ヨーグルトの製造開発一筋から一転し、7月24日付で前社長から経営のバトンを受けた。1886年に創業。国内でも先駆的なヨーグルトメーカーとして歩んだ同社は多角経営などから負債を抱え、ファンドの支援後、2011年に伊藤園グループの傘下に入った。初の生え抜き社長として、拡大路線へかじを切った成長戦略と事業展望を中心に聞いた。

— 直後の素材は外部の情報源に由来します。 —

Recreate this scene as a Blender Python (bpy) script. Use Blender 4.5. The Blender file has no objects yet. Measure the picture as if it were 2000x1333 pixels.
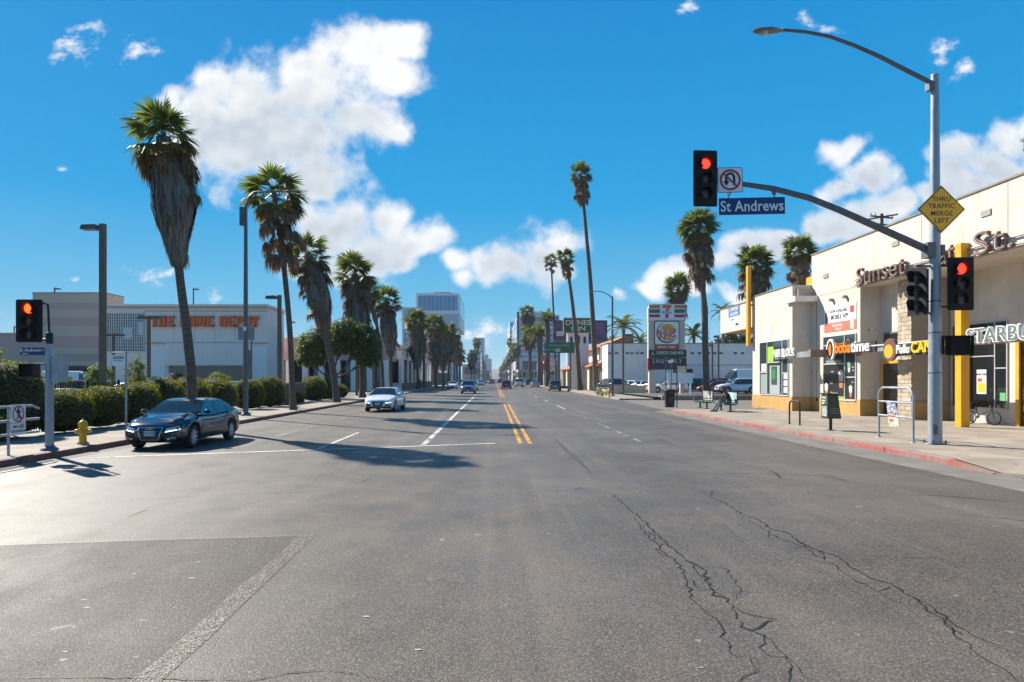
import bpy, math, random
from mathutils import Vector, Matrix, noise
from mathutils.bvhtree import BVHTree
R = math.radians
sc = bpy.context.scene
col = sc.collection
rnd = random.Random(7)

# ------------------------------------------------------------------ camera
FP, VX, VY, CH = 1333.0, 964.0, 739.0, 2.0          # focal length and vanishing point of the street in a 2000 px wide frame
cam = bpy.data.cameras.new('camera'); cam.lens = 24.0; cam.sensor_width = 36.0
cam.shift_x = (1000 - VX) / 2000; cam.shift_y = (VY - 666.5) / 2000
cam.clip_start = .1; cam.clip_end = 12000
camo = bpy.data.objects.new('camera', cam); col.objects.link(camo)
camo.location = (0, 0, CH); camo.rotation_euler = (R(90), 0, 0)
sc.camera = camo
def X(px, Y): return (px - VX) * Y / FP             # street survey: metres across at distance Y
def Z(py, Y): return CH + (VY - py) * Y / FP        # metres up at distance Y
def G(px, py, z=0.0):                               # point of the ground at height z
    Y = FP * (CH - z) / (py - VY); return ((px - VX) * Y / FP, Y)

# ------------------------------------------------------------------ light
SUN = Vector((-.95, .87, 1.0)).normalized()
sl = bpy.data.lights.new('sun', 'SUN'); sl.energy = 5.0; sl.angle = R(.53); sl.color = (1, .93, .82)
so = bpy.data.objects.new('sun', sl); col.objects.link(so)
so.rotation_euler = (-SUN).to_track_quat('-Z', 'Y').to_euler()
SUN_EL = math.asin(SUN.z); SUN_AZ = math.atan2(SUN.x, SUN.y)
sc.view_settings.view_transform = 'Standard'; sc.view_settings.look = 'None'
sc.view_settings.gamma = 1.0; sc.view_settings.use_curve_mapping = False
sc.view_settings.exposure = 1.0
SKYS = .0545
HAZE = .00017
sc.render.engine = 'CYCLES'
sc.cycles.use_denoising = True
sc.cycles.max_bounces = 8; sc.cycles.transparent_max_bounces = 12
sc.cycles.volume_bounces = 0
sc.cycles.sample_clamp_indirect = 6.0

# ------------------------------------------------------------------ world: physical sky with cumulus clouds
world = bpy.data.worlds.new('World'); sc.world = world; world.use_nodes = True
nt = world.node_tree
for n in list(nt.nodes): nt.nodes.remove(n)
def N(tree, typ, ins=None, **kw):
    n = tree.nodes.new(typ)
    for k, v in kw.items(): setattr(n, k, v)
    for k, v in (ins or {}).items():
        s = n.inputs[k]
        if hasattr(v, 'is_output') or isinstance(v, bpy.types.NodeSocket): tree.links.new(v, s)
        else: s.default_value = v
    return n
def M_(tree, op, a, b=0.0, c=0.0, clamp=False):
    return N(tree, 'ShaderNodeMath', {0: a, 1: b, 2: c}, operation=op, use_clamp=clamp).outputs[0]
def VM(tree, op, a, b=(0, 0, 0)):
    n = N(tree, 'ShaderNodeVectorMath', {0: a, 1: b}, operation=op)
    return n.outputs['Value'] if op in ('LENGTH', 'DOT_PRODUCT', 'DISTANCE') else n.outputs['Vector']
def SS(tree, v, a, b):
    n = N(tree, 'ShaderNodeMapRange', {0: v, 1: a, 2: b, 3: 0.0, 4: 1.0}, interpolation_type='SMOOTHSTEP'); return n.outputs[0]
def MIXC(tree, f, a, b, mode='MIX'):
    n = N(tree, 'ShaderNodeMix', data_type='RGBA', blend_type=mode)
    for i, v in ((0, f), (6, a), (7, b)):
        if isinstance(v, bpy.types.NodeSocket): tree.links.new(v, n.inputs[i])
        else: n.inputs[i].default_value = v if i == 0 else (tuple(v) + (1,))[:4]
    return n.outputs[2]

sky = N(nt, 'ShaderNodeTexSky', sky_type='NISHITA', sun_disc=False, sun_elevation=SUN_EL, sun_rotation=SUN_AZ,
        altitude=100.0, air_density=1.0, dust_density=.55, ozone_density=2.4)
# a clear dry afternoon: deeper blue than the standard atmosphere, alike all round the horizon
tc = N(nt, 'ShaderNodeTexCoord')
sx = N(nt, 'ShaderNodeSeparateXYZ', {0: tc.outputs['Generated']})
rmp = N(nt, 'ShaderNodeValToRGB', {0: sx.outputs[2]}); el = rmp.color_ramp.elements
SKY = [(0.0, (.40, .69, .85)), (.1, (.12, .50, .80)), (.24, (0, .365, .775)), (.48, (0, .265, .68)), (1.0, (0, .15, .46))]
while len(el) < len(SKY): el.new(.5)
for e, (p_, c_) in zip(el, SKY): e.position = p_; e.color = c_ + (1,)
deep = MIXC(nt, 1.0, rmp.outputs[0], (9.2, 9.2, 9.2), 'MULTIPLY')
skyc = MIXC(nt, .96, sky.outputs[0], deep)
# cumulus: heaps of soft round puffs, each with a place of its own in the sky (slopes across / up of the line of sight from the ground)
CL = [(420, 230, 112), (500, 185, 115), (430, 160, 62), (560, 260, 135), (620, 175, 130), (690, 105, 98), (795, 82, 58), (755, 130, 72), (705, 235, 110), (775, 252, 52), (625, 340, 88), (480, 305, 112), (370, 285, 68), (350, 200, 40),
      (660, 455, 85), (745, 425, 62), (815, 470, 66), (700, 505, 100), (610, 440, 58), (600, 530, 50), (790, 510, 50),
      (1090, 470, 62), (1050, 500, 88), (985, 520, 68), (890, 510, 44), (900, 540, 34), (1100, 525, 50),
      (1640, 300, 48), (1690, 340, 58), (1650, 365, 40), (1450, 468, 62), (1520, 478, 52), (1430, 500, 40), (1690, 420, 68), (1640, 450, 66), (1740, 400, 40), (1560, 495, 40),
      (1880, 310, 62), (1950, 330, 82), (1990, 280, 62), (1880, 370, 66), (2060, 270, 110), (2000, 400, 110), (1815, 385, 34), (2200, 300, 140),
      (1320, 545, 56), (1290, 575, 42), (1355, 570, 40), (1440, 575, 40),
      (-420, 260, 170), (-250, 330, 110), (-700, 420, 160), (2500, 460, 160), (300, -420, 240), (1500, -380, 210)]
WISPS = [(180, 62, 40), (135, 92, 48), (95, 112, 30), (265, 102, 46), (1850, 112, 34), (1900, 148, 36), (1578, 32, 30), (1618, 48, 26),
      (960, 650, 44), (920, 655, 26), (285, 532, 44), (320, 525, 26), (130, 328, 20), (415, 578, 24), (1210, 590, 36), (145, 546, 14), (1340, 5, 30)]
BASES = [(560, 300, 215), (430, 290, 120), (680, 512, 150), (1040, 530, 110), (1950, 390, 190), (1660, 462, 110), (1500, 492, 90), (1690, 362, 60)]   # the shaded undersides
STRETCH = 1.5
cg = bpy.data.node_groups.new('cloud_density', 'ShaderNodeTree')
cg.interface.new_socket('P', in_out='INPUT', socket_type='NodeSocketVector')
cg.interface.new_socket('D', in_out='OUTPUT', socket_type='NodeSocketFloat')
cg.interface.new_socket('S', in_out='OUTPUT', socket_type='NodeSocketFloat')
gi = cg.nodes.new('NodeGroupInput'); go = cg.nodes.new('NodeGroupOutput')
P = gi.outputs[0]
wn = N(cg, 'ShaderNodeTexNoise', {'Vector': P, 'Scale': 10.0, 'Detail': 1.0, 'Roughness': .5}, noise_dimensions='2D')
wv = VM(cg, 'SCALE', VM(cg, 'SUBTRACT', wn.outputs['Color'], (.5, .5, .5))); wv.node.inputs['Scale'].default_value = .06
PW = VM(cg, 'MULTIPLY', VM(cg, 'ADD', P, wv), (1, STRETCH, 0))
def heap(L, k):
    dm = None
    for (x, y, r_) in L:
        d = VM(cg, 'DISTANCE', PW, ((x - VX) / FP, STRETCH * (VY - y) / FP, 0))
        d = M_(cg, 'MULTIPLY', d, FP / r_)
        dm = d if dm is None else N(cg, 'ShaderNodeMath', {0: dm, 1: d, 2: k}, operation='SMOOTH_MIN').outputs[0]
    return dm
n1 = N(cg, 'ShaderNodeTexNoise', {'Vector': P, 'Scale': 16.0, 'Detail': 5.0, 'Roughness': .56}, noise_dimensions='2D').outputs[0]
nA = N(cg, 'ShaderNodeTexNoise', {'Vector': P, 'Scale': 22.0, 'Detail': 2.0, 'Roughness': .5}, noise_dimensions='2D').outputs[0]
nB = N(cg, 'ShaderNodeTexNoise', {'Vector': VM(cg, 'ADD', P, (-.006, .016, 0)), 'Scale': 22.0, 'Detail': 2.0, 'Roughness': .5}, noise_dimensions='2D').outputs[0]
nf = N(cg, 'ShaderNodeTexNoise', {'Vector': VM(cg, 'MULTIPLY', P, (1, 1.7, 1)), 'Scale': 34.0, 'Detail': 5.0, 'Roughness': .68}, noise_dimensions='2D').outputs[0]
dd = M_(cg, 'SUBTRACT', 1.10, heap(CL, .2))
dd = M_(cg, 'ADD', dd, M_(cg, 'MULTIPLY', M_(cg, 'SUBTRACT', n1, .5), 1.7))
dw = M_(cg, 'SUBTRACT', .80, heap(WISPS, .2))
dw = M_(cg, 'MULTIPLY', M_(cg, 'ADD', dw, M_(cg, 'MULTIPLY', M_(cg, 'SUBTRACT', nf, .53), 2.4)), .62)
dd = M_(cg, 'MAXIMUM', dd, dw)
cg.links.new(dd, go.inputs[0])
ds = M_(cg, 'MULTIPLY', SS(cg, heap(BASES, .25), 1.4, .5), .85)
ds = M_(cg, 'ADD', ds, M_(cg, 'MULTIPLY', M_(cg, 'SUBTRACT', nB, nA), 1.0))
ds = M_(cg, 'MULTIPLY', ds, SS(cg, dd, .1, .8))
cg.links.new(ds, go.inputs[1])
ys = M_(nt, 'MAXIMUM', sx.outputs[1], .04)
uv = N(nt, 'ShaderNodeCombineXYZ', {0: M_(nt, 'DIVIDE', sx.outputs[0], ys), 1: M_(nt, 'DIVIDE', sx.outputs[2], ys), 2: 0.0}).outputs[0]
cgn = N(nt, 'ShaderNodeGroup', node_tree=cg); nt.links.new(uv, cgn.inputs[0])
alpha = SS(nt, cgn.outputs[0], -.08, .72)
cc = MIXC(nt, M_(nt, 'ADD', cgn.outputs[1], 0.0, clamp=True), (9.2, 9.3, 9.4), (5.4, 6.1, 6.9))
bgc = N(nt, 'ShaderNodeBackground', {'Color': MIXC(nt, alpha, skyc, cc), 'Strength': SKYS})
bgs = N(nt, 'ShaderNodeBackground', {'Color': skyc, 'Strength': SKYS})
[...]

-社内では、今まで通りの呼び名で通されています。株主総会と取締役会を経て就任後も変わることなく、“久保さん”と名前で呼んでもらっている。役職によって壁をつくりたくない。社長室も気楽に出入りできるようにとドアを開け放し。伊藤園傘下になってから社内改革に着手し、財務体質を改善。プロパー社員のやる気と意欲を喚起する土壌を整えた。年功序列の慣習を改めて成果評価を導入。自らの可能性に希望と自信が持てる企業へと変革し始めている。経営が創業家からファンド下に移り、以降、私は6人目の社長。伊藤園グループになるまでファンドからトップを迎えていた。創業来、健康づくりを経営の根幹とする考え方がぶれたことはない。レジャー事業など多角化もその延長線上にあった。-ヨーグルトづくりにかける思いや商品戦略などを教えてください。時代に合わせて少しずつ変えているが、どこか懐かしい、素朴で記憶に残る味わいづくりは今も変わらない。いかに日本人の食べやすいヨーグルトにするのか。1917年に発売した「チチヤスヨーグルト」が原点。日本で初の市販ヨーグルトだった。開発に臨み、絹ごし豆腐のような口当たりと日本人の味覚にあったおいしさへの追求があったと聞いている。むろん「おいしい」設計が大前提。例えば、日焼け止めクリームを塗るとビタミンD不足が懸念される。近年はタンパク質の摂取が減っている。こうした健康への気遣いに応えられる機能性商品でも、おいしくなければ長続きしない。発売当時からつなぐ乳酸菌のチチヤスヨーグルトを基準に、出荷ベースで主力の「毎朝快調ヨーグルト」やスイーツヨーグルト「こくRich」などのラインアップはそのままに機能性や季節商品などを拡充する。ヨーグルト市場は各社ごとに商品の特長がある。当社は「懐かしい」味で勝負する。乳酸菌は摂取する人それぞれの体質に合う、合わないがある。自分に合った乳酸菌を探していただければ。-設備投資の計画がありますか。将来的に廿日市市の本社工場敷地内に新工場を構想しており、人手不足を見据えた製造工程を計画的に進めていく。既存工場を稼働させながら順次、力仕事などの機械化、省力化を図り、誰でも安定して量産できる仕組みを整えたい。生産現場は経験や勘がものを言う職人的な技術が息づく。是々非々を見極め、チチヤスヨーグルトの味が受け継がれる最善の自動化を図りたい。-賞味期限への対応は。フードロス削減を念頭に一部商品の賞味期限を来年1月から延長する。先行して2023年11月末から機能性タイプやこくRichを22日から31日に延ばしている。来年から市場投入される他社製品は42日間賞味としている。現在、本社工場と関東(協力工場)で生産しているが、物流問題もからむ。添加物の力に頼らず乳酸菌の選択技術により、全製品を対象に延長していく予定だ。-トップ人事は元気が決め手だったようですね。開発現場で乳酸菌の働きについてのめり込み、ヨーグルトの開発製造で懸命に取り組んできた。その熱意はファンド下で社内が沈滞化している時も変わらなかった。いわば楽天家の元気が評価されたのかもしれない。まさか自分が社長に就くとは思いもせず、大変驚いた。まずは従業員みんなの顔と名前を一致させるため7月末から従業員約200人(パート含む)と個別面談している。一人一人が自らやりたいことが言え、そして実行し、失敗を経験、次のステップへ進み成長する。今までできなかったことに〝挑戦〟する企業風土にしていきたい。

プロフィル

くぼ たかよし北海道の酪農学園大卒。1992年チチヤス乳業(現チチヤス)入社。取締役開発本部長、取締役マーケティング本部長などを歴任。70年2月18日生まれ、安佐北区出身。